» **What the exercise asks**
Starting at the top of the records, output every line through the one that contains "return .55 *", keeping each exactly as it appears.

» **Input rows**
************

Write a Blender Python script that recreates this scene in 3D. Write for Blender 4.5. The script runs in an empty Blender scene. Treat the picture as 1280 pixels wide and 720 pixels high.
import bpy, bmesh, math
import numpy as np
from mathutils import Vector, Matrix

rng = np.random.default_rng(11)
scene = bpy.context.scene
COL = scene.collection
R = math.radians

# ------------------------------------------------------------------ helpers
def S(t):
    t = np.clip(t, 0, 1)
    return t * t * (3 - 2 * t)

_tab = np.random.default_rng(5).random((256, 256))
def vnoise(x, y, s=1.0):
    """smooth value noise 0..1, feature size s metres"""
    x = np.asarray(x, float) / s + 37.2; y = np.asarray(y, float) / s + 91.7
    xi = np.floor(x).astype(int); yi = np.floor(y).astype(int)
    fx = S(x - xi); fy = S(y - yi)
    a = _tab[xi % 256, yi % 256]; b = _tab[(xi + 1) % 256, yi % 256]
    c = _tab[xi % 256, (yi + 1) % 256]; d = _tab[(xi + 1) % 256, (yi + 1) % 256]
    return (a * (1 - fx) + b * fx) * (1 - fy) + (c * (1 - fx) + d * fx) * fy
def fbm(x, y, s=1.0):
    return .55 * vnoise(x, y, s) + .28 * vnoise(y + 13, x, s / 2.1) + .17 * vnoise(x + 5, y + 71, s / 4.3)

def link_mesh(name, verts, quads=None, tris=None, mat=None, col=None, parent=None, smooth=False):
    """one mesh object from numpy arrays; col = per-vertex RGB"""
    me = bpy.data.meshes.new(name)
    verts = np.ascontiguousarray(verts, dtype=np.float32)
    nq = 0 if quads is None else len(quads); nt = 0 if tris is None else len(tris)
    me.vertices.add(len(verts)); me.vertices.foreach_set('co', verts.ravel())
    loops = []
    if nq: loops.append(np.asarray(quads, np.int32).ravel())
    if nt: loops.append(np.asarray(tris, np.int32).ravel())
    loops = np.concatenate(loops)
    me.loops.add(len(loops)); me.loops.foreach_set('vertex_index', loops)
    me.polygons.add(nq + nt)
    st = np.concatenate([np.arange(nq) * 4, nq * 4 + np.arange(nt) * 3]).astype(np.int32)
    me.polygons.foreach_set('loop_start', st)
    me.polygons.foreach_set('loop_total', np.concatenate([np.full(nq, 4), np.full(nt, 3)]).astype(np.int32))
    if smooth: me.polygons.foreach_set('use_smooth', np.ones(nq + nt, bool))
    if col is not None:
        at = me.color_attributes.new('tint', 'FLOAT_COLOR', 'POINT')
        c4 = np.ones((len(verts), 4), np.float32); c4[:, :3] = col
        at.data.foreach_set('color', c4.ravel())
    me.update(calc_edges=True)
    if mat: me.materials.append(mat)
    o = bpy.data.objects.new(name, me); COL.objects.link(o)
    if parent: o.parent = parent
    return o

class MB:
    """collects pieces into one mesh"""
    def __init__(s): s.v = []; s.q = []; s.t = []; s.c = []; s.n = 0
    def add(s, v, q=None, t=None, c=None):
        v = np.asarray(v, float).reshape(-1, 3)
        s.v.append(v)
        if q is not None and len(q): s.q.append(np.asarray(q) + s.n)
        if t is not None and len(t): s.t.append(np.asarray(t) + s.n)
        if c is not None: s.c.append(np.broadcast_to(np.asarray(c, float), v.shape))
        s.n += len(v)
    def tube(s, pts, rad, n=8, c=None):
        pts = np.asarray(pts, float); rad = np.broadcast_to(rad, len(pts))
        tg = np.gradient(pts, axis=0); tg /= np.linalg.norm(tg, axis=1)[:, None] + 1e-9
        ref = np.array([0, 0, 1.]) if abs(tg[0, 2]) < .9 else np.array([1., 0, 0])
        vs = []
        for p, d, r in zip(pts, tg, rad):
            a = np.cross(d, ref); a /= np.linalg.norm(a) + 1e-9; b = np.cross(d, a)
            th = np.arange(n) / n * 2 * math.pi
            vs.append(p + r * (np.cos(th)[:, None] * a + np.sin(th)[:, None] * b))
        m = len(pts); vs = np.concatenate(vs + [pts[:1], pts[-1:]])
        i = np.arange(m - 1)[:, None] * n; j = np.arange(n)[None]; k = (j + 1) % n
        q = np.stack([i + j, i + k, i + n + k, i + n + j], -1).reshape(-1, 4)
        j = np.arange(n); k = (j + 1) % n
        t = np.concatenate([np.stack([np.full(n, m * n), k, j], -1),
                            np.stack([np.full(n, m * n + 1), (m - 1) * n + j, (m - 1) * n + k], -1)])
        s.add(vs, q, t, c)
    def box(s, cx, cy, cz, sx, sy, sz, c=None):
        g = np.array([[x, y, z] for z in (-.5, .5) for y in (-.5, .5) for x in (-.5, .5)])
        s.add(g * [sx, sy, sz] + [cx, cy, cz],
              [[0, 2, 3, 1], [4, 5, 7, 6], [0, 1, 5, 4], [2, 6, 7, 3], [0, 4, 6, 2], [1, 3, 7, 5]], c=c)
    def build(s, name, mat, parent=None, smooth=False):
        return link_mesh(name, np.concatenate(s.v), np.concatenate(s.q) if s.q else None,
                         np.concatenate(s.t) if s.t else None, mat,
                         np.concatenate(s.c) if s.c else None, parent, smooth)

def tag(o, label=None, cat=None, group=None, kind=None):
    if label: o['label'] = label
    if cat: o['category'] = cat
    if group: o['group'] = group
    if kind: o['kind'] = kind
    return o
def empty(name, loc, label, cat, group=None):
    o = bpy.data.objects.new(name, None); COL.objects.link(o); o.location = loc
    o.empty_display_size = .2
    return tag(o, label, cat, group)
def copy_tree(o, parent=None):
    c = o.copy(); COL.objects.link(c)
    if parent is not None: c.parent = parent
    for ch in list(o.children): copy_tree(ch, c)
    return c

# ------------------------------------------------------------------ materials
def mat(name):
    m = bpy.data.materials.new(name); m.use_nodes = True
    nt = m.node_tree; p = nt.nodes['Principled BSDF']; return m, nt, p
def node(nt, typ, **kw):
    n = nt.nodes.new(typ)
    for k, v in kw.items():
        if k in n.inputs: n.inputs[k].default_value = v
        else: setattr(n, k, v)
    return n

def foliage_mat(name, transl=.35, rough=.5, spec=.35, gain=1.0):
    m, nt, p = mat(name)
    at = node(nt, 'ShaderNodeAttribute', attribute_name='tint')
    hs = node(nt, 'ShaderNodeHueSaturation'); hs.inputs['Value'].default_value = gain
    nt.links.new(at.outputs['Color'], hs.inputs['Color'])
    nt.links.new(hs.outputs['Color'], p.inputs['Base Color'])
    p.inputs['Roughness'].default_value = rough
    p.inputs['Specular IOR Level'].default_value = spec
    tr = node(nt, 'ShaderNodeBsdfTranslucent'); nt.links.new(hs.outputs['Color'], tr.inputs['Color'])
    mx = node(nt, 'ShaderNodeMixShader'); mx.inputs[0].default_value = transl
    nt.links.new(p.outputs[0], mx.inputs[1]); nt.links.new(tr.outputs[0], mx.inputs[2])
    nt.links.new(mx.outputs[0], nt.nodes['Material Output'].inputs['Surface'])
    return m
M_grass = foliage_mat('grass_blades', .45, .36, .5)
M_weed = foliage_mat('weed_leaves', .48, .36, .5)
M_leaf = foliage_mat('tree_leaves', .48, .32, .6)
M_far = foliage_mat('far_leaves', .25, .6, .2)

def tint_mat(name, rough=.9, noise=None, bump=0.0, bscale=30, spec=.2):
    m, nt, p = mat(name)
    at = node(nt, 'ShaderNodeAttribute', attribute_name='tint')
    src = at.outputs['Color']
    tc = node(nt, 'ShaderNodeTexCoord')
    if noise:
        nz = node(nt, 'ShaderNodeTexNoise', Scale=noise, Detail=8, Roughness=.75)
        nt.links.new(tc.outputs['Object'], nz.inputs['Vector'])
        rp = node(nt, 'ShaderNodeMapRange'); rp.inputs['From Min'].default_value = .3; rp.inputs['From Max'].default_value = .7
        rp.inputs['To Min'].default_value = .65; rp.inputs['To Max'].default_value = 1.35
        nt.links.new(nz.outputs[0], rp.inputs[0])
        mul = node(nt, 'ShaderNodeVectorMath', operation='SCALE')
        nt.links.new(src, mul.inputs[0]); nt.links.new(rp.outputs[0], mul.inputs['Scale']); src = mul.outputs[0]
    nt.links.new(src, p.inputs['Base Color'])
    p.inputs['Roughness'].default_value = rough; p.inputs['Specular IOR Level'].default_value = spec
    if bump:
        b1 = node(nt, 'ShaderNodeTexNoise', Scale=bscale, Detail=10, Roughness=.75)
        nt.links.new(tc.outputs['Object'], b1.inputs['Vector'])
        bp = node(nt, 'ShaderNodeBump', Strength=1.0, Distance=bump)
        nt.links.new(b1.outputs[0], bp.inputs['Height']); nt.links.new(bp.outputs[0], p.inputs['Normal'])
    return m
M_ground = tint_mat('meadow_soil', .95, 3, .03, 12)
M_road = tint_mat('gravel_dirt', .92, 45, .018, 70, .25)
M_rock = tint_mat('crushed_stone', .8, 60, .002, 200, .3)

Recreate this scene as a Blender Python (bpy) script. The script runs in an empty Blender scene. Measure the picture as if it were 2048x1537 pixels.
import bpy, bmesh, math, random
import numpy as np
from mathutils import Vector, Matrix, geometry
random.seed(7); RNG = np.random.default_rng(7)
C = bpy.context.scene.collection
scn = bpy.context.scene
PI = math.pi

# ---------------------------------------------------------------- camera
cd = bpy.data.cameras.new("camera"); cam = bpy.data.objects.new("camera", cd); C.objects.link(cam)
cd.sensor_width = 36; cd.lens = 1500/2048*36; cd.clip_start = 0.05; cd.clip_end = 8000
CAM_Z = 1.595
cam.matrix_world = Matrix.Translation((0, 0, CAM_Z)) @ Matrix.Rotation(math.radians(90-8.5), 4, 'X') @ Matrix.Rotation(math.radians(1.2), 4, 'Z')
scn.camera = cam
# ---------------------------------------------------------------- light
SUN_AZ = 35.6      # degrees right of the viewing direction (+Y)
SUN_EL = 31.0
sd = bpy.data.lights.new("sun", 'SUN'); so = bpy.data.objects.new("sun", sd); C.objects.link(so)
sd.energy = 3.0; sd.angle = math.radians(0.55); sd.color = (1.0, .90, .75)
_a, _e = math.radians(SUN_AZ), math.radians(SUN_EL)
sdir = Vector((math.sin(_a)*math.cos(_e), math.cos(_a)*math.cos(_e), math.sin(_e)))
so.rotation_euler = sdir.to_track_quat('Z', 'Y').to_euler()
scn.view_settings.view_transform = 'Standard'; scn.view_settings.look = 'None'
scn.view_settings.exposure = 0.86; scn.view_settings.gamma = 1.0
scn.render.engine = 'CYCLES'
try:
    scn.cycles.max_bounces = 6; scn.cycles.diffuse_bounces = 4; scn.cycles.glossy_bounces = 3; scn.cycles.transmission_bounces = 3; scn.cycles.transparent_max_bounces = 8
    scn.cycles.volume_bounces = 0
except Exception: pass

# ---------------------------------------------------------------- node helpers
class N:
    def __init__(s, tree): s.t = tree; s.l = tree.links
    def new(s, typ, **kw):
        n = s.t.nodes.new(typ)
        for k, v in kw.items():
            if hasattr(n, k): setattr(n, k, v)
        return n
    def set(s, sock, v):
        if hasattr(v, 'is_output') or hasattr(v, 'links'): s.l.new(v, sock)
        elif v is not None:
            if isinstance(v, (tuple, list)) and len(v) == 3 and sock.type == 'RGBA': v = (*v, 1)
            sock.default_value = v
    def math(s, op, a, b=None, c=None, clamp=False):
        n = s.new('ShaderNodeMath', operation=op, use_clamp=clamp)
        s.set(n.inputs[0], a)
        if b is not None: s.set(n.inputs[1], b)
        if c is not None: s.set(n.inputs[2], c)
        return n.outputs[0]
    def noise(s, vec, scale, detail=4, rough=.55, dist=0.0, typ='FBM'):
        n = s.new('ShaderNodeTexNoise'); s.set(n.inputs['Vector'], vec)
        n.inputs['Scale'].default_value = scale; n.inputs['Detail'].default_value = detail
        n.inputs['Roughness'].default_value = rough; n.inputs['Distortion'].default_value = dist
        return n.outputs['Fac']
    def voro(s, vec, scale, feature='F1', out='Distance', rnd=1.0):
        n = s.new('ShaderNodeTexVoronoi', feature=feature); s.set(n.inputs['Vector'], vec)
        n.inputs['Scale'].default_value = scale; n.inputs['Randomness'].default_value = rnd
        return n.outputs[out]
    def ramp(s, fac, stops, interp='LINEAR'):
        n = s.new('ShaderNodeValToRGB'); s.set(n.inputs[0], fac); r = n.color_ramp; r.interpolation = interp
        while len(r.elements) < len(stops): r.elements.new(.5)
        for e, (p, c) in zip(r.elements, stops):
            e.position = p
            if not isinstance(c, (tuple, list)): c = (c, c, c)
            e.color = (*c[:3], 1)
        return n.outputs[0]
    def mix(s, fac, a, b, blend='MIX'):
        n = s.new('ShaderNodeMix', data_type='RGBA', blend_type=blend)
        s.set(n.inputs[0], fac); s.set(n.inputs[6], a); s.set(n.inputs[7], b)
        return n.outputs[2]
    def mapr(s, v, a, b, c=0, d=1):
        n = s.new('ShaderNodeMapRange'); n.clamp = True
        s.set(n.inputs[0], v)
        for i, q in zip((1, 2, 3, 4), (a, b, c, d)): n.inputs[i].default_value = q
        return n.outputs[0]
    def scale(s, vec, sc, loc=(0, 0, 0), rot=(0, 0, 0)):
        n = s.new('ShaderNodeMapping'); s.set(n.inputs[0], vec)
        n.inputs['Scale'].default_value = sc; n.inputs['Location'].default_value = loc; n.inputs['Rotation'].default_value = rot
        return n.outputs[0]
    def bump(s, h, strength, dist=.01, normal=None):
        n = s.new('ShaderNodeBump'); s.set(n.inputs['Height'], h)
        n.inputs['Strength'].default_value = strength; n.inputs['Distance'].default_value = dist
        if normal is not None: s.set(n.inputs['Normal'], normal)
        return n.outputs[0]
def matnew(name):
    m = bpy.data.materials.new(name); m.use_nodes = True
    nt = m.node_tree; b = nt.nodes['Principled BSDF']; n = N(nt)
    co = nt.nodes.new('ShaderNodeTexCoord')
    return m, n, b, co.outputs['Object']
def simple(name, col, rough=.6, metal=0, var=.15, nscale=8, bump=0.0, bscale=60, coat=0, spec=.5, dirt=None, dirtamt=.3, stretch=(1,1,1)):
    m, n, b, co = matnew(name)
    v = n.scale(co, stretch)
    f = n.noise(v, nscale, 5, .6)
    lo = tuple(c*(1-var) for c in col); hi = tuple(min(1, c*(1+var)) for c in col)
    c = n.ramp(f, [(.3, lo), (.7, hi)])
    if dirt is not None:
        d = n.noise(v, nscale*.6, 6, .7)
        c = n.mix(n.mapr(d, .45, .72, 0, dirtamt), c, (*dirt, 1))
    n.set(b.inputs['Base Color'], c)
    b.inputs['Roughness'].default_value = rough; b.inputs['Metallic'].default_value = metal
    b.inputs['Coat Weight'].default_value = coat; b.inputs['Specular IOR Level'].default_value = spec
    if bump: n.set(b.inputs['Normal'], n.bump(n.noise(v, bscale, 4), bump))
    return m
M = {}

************

» **Result of this task**
Write a Blender Python script that recreates this scene in 3D. Write for Blender 4.5. The script runs in an empty Blender scene. Treat the picture as 1280 pixels wide and 720 pixels high.
import bpy, bmesh, math
import numpy as np
from mathutils import Vector, Matrix

rng = np.random.default_rng(11)
scene = bpy.context.scene
COL = scene.collection
R = math.radians

# ------------------------------------------------------------------ helpers
def S(t):
    t = np.clip(t, 0, 1)
    return t * t * (3 - 2 * t)

_tab = np.random.default_rng(5).random((256, 256))
def vnoise(x, y, s=1.0):
    """smooth value noise 0..1, feature size s metres"""
    x = np.asarray(x, float) / s + 37.2; y = np.asarray(y, float) / s + 91.7
    xi = np.floor(x).astype(int); yi = np.floor(y).astype(int)
    fx = S(x - xi); fy = S(y - yi)
    a = _tab[xi % 256, yi % 256]; b = _tab[(xi + 1) % 256, yi % 256]
    c = _tab[xi % 256, (yi + 1) % 256]; d = _tab[(xi + 1) % 256, (yi + 1) % 256]
    return (a * (1 - fx) + b * fx) * (1 - fy) + (c * (1 - fx) + d * fx) * fy
def fbm(x, y, s=1.0):
    return .55 * vnoise(x, y, s) + .28 * vnoise(y + 13, x, s / 2.1) + .17 * vnoise(x + 5, y + 71, s / 4.3)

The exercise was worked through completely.